How Can I Stay Relevant?

Welcome to the Stay Relevant advice column, where we answer readers’ burning questions about their careers and how thrive in a fast-changing workplace. Candace Moody, a career coach and writer with more than 30 years of experience, offers insight into what’s bothering you and what might be keeping you stuck.

Do you have a burning question about your career or staying relevant? Leave a comment or email me at candace@candacemoody.com. You can order our book here and find plenty of useful resources, including my advice column, at ChrisFlakus.com.

Dear Stay Relevant:

I have always been an introvert, and I’m okay with that. Although I’m quieter than my coworkers, I know I’m smart and I have good ideas. The problem is that it takes me longer to process my ideas and articulate them. As a result, I come off as shy (I’m not, really), not confident, and, I’m afraid, maybe not that smart. How can I make sure my ideas get heard and make a stronger impression (first and ongoing) when I’m in a conversation?

Quiet but Competent

Dear Quiet:

It can be challenging for an introvert to be heard, especially in a roomful of extroverts. Introverts process information and responses internally, as opposed to extroverts, who tend to process out loud in real time. By the time you’ve formulated what you want to say, the conversation might have moved on to another point altogether. And many people, including team leaders and people you might meet at an event, are not self-aware enough to pause to ask for your thoughts.

I have plenty of introverted friends who feel the way you do. One friend said that something people also don’t realize is that introverts hate being asked for their opinion right away. HATE IT. Even confident, brilliant introverts can freeze when asked (ambushed by) a question before they’re ready. They’d rather let some other people in the room go first so they can think for a bit about what they want to say.

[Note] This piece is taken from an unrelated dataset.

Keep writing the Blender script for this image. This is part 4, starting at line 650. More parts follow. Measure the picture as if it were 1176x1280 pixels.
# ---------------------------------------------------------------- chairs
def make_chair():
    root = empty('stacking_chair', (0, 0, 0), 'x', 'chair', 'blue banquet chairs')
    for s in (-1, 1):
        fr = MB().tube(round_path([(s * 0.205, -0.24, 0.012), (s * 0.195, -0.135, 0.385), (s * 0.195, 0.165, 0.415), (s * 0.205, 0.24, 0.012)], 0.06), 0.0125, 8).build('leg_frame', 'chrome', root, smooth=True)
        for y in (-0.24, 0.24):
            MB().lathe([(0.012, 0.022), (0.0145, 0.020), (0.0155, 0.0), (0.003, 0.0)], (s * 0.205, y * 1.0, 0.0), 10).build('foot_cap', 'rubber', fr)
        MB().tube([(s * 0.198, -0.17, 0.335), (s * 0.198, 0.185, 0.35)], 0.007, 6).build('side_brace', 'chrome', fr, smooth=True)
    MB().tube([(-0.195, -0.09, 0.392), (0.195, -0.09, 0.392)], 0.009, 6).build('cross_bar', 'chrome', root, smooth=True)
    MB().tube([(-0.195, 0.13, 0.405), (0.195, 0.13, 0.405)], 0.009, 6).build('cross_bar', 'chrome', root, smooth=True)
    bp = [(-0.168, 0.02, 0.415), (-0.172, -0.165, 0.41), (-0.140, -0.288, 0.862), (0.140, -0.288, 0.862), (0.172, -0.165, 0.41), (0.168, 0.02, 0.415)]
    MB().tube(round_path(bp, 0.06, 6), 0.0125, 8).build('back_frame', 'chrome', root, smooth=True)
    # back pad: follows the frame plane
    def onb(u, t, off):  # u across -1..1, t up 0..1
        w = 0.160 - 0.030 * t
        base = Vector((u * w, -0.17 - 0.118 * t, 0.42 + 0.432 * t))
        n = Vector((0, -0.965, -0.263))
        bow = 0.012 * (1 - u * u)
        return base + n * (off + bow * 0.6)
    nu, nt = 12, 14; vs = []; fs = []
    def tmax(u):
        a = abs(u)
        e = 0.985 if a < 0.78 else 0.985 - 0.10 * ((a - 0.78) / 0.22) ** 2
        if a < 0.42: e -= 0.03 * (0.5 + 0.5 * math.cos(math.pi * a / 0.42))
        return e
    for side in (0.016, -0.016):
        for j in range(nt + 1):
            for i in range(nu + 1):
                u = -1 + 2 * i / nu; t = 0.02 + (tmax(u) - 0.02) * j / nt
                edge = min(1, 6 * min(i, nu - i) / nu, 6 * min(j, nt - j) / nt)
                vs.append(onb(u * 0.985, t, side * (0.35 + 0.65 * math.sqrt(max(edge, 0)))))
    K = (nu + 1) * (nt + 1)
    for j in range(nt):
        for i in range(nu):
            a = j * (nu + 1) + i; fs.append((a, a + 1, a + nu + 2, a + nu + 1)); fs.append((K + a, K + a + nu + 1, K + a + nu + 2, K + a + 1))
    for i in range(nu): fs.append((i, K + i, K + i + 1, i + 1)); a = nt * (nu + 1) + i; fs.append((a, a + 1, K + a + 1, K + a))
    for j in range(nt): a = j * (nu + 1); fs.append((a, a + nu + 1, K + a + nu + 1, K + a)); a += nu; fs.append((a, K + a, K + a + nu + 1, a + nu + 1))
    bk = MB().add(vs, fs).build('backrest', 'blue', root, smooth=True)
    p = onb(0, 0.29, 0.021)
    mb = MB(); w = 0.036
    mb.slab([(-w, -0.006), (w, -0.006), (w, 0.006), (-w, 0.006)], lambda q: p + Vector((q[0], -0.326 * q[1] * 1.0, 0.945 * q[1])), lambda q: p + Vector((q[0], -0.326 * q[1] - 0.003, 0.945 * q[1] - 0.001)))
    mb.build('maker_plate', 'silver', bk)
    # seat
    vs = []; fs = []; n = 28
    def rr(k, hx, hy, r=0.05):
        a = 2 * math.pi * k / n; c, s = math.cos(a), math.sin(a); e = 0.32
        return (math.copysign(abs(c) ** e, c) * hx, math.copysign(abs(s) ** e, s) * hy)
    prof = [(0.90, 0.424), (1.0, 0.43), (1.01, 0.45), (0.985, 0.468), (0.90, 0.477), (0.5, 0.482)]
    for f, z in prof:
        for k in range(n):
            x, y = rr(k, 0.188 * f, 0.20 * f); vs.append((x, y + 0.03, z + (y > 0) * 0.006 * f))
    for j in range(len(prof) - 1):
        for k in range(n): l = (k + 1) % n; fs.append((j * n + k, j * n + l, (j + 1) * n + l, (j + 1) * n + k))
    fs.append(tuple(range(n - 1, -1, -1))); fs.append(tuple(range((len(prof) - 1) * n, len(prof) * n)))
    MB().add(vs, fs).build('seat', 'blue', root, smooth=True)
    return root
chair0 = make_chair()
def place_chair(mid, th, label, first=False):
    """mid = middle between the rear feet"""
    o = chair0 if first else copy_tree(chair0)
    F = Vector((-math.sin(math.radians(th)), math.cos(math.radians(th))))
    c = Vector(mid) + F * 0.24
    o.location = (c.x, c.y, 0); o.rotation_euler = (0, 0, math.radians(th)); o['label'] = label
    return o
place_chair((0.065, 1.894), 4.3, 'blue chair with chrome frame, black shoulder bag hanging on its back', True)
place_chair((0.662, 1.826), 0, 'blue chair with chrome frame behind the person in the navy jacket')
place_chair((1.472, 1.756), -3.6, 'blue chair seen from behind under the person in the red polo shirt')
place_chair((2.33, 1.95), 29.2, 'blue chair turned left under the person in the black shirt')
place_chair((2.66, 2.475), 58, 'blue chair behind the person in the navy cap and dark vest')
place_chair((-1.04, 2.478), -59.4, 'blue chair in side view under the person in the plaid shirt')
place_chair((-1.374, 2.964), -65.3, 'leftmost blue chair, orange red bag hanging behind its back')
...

So here are some tips to help you in meetings or conversations when you feel your introversion might be holding you back.

  • Use placeholder language to gain some time. It’s not mandatory to answer every query in real time. Especially for more complex job-related issues, you might really need some more time to process your response. Try something like, “That’s a great question (or interesting point, or important idea.) Can I take some time to get back to you on it?” Only a mean person would say no.

Take your time; conversation is never a contest (or at least it shouldn’t be.) Let some others in the room go first or ask permission to follow up with an email or conversation later. In fact, it’s fine to circle back a few minutes later in the same discussion. When there’s a pause, say something like, “I’ve been thinking about what you said, and …” When the other person hears your thoughtful insight, they’ll start to realize that you’re worth the wait.

  • Use asynchronous communication to start conversations that are important. “Asynchronous communication” is just a fancy way of saying that you and your conversation partner might be communicating at different times. If you have an important idea or some feedback you want to feel confident you express well, you might start out with an email. Emails and apps like Teams or Slack allow you to include as much detail as you want (within reason; you have to know your audience’s attention span) and edit until you have it right. Starting with written notes can help you prepare for a conversation you know you’ll be having so you don’t need to respond in the moment.
  • Have a talk with the important people on your team about how you prefer to participate. It’s important that you – and others – don’t come to think of introversion as less effective than extroversion, so don’t be afraid to talk about it. Pick a good moment to talk to your manager, your coworker, or a friend, and get a little vulnerable. “I know you know that I’m an introvert, and sometime, I feel like my voice gets lost in meetings or rapid-fire conversations. Can you help me by…” Then provide some ideas. “Calling on me before you move on from a topic so I don’t have to interject.” “Call on me after everyone so I have time to think before I answer.” “Pause a little in our conversations so I can process what you’re saying.”

No less than the genius Stephen Hawking once said, “Quiet people have the loudest minds.” Let me know if you try any of these things and find they help people see you for the big thinker you are.